A number of scientists have been documenting changes in the incidence of fires in BC by looking at the stories that tree rings tell. René Alfaro writes, “Dating of fire scars in the Cariboo-Chilcotin Plateau of central British Columbia indicated that fires were much less frequent in the 20th century than they were in the 19th century.”19 Lori Daniels and Wesley Brooke studied the Alex Fraser Forest in the 140 Mile area. They examined tree rings going back to 1619, when King James I was on the English throne. Twenty-two fires occurred from 1619 to 1943, but none after that.20 The accumulation of incendiary materials increased the probability that when fires did break out they would be larger, hotter and more aggressive. In 2017, forests monitored by both the Cariboo and the Kamloops Fire Centres had, on average, three times more fuel available for combustion than they had from 1996 to 2005, and well above the levels in 2003 and 2010, in themselves notable fire seasons.21

In addition, BC’s silvaculture has relied heavily on one species. “Single-species planting of lodgepole pine (Pinus contorta var. latifolia) following clear-cut logging or wildfire has been common throughout interior British Columbia,” forestry consultant Jean Roach writes. Pines are fast-growing and desirable so they were cultivated even outside their traditional range.22 Because they were planted after clear-cuts, the resulting stands were mostly uniform in age. Years of fire suppression ensured that these cohorts grew to be quite mature, but the older they were, the more vulnerable they were to the pine beetle. Many trees became susceptible all at the same time. Yes, global warming contributed to the epidemic, but so did clear-cutting and species selection. We helped to create the conditions needed for an outbreak, which in turn put our woods in danger of mega-fires.

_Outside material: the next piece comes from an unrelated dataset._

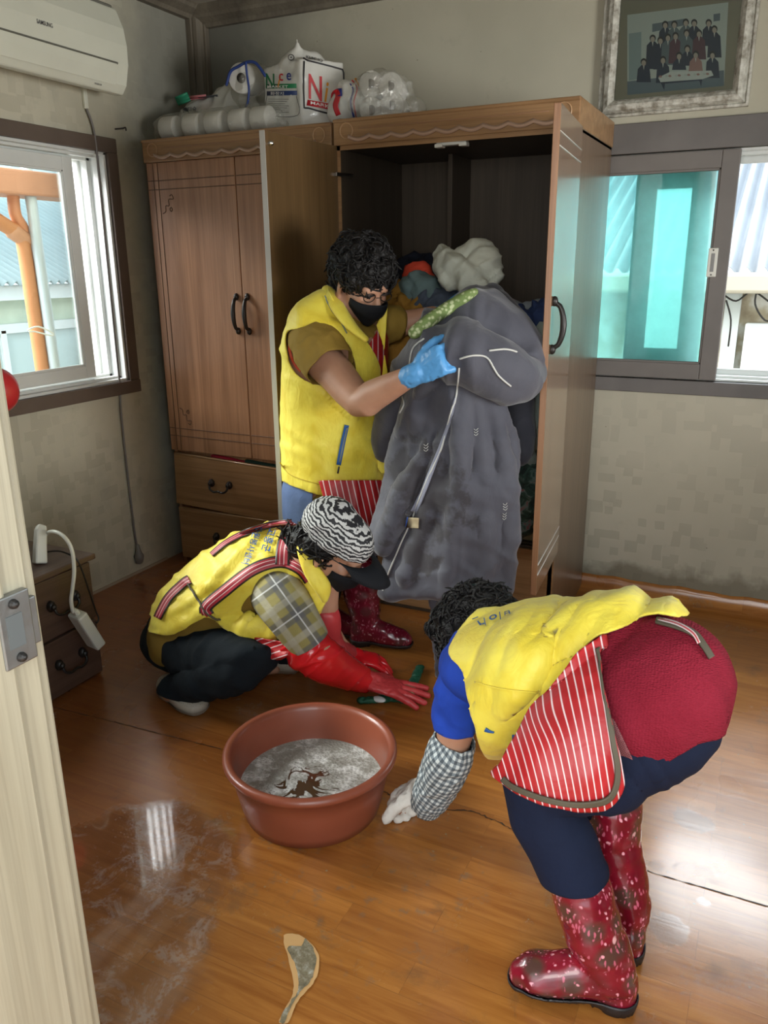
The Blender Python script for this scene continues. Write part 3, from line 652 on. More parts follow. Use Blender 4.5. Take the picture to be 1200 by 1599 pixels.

On July 7, 2017, the stage was set. It only takes one spark to start a blaze, and a plethora of sparks hit BC when a ferocious thunderstorm cut a wide swath through the province’s Interior. A total of 138 fires started that day, and at 9:30 in the evening, Todd Stone, the Minister of Transportation, declared a provincial state of emergency.

Like many British Columbians, I was glued to the news about the fires. I worried about our summer place at Sheridan Lake, which had been in my husband’s family for sixty years. Some people’s houses were destroyed half an hour after they first saw flames, and I didn’t think we were particularly well-prepared for fires that volatile. I was concerned about my friends and neighbours too. I knew how many of them loved their homes and cottages and how, in some families, the attachment to a ranch or lake went back for generations.

Certainly there were losses, but as the summer went on, I also came across wonderful stories about how people coped in trying circumstances. I thought we could learn lessons from them about the importance of community—apparent in so many ways. British Columbians looked after strangers who had no place to go. They helped each other rescue and shelter animals. They pooled information. I wanted to share what I had learned, so I began to collect anecdotes for a book. I liked the idea of being a conduit for the people whose voices I heard—for those who lost their homes and cottages, for those who were evacuated and displaced, for those who fought the fires raging around them, and for those who watched helplessly from the sidelines.

I spoke to ranchers, cottagers, First Nations people, RCMP members, evacuees, store and resort owners, search and rescue officers, firefighters, mayors, park rangers, pilots and volunteers. I was often able to see events from several perspectives. And I discovered the as-yet-untold story of how Williams Lake was saved.

Many people allowed me to have glimpses into their lives and I saw how they met disaster head-on. They were brave, resourceful and kind. Among other things, this book is a tribute to their generous spirit.